Auch anderen Ländern könnte man allmählich Währungsmanipulationen vorwerfen. So führte die tschechische Notenbank einen Mindestkurs von 27 Kronen je Euro ein. Solch ein Kursniveau war zuletzt während der Finanzkrise 2009 zu verzeichnen. Der tschechische Mindestkurs unterscheidet sich von seinem Schweizer Pendant, da der Franken gegenüber dem Euro noch als teuer anzusehen ist. Der australische Notenbankchef redete über mögliche Devisenmarktinterventionen, obwohl der Australische Dollar in diesem Jahr bereits deutlich nachgegeben hatte.

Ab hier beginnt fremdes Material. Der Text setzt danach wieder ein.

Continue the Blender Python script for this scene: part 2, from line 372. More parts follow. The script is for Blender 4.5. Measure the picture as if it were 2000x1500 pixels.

In Kanada schürte die Notenbank die Diskussion um Zinssenkungen. Die norwegische Zentralbank verschob in ihrer Projektion die erste Zinsanhebung weit ins Jahr 2015. In einem rezessiven Umfeld wären solche Maßnahmen nachzuvollziehen, jedoch sieht das konjunkturelle Bild recht solide aus. Die Inflationsentwicklung rechtfertigt diese expansive Politik ebenfalls kaum. So dürfte der Versuch, über Währungsabwertungen Vorteile im Außenhandel zu generieren, ein nicht unwesentliches Motiv sein, zumal das Argument von überbewerteten Währungen immer weniger zutrifft. Übrigens ist in Japan trotz der Yen-Abwertung das Handelsbilanzdefizit 2013 merklich angeschwollen.
Der Euro hingegen scheint der "Verlierer" im Währungskrieg zu sein, denn die Gemeinschaftswährung erweist sich trotz der EZB-Zinssenkungen in diesem Jahr - abgesehen vom Israelischen Schekel - als der Gewinner am Devisenmarkt. Kaum verzichtet die Notenbank wie in dieser Woche auf neue Maßnahmen, neigt der Euro erneut zur Stärke. Die EZB dürfte sich allerdings mit Blick auf 2014 neue expansive Instrumente einfallen lassen, denn die Währungsstärke schmeckt der Notenbank nicht. Wenn die US-Notenbank, der vermeintliche Urheber des Währungskrieges, das Kriegsbeil begräbt - also ihr Wertpapierkaufprogramm allmählich herunterfährt - , dann wird der Euro vermutlich endlich an Wert verlieren. Ob eine schwächere Währung aber tatsächlich die erhofften konjunkturellen Impulse gibt, dies könnten sich einige Notenbanker in der Welt jedoch ebenfalls einmal fragen.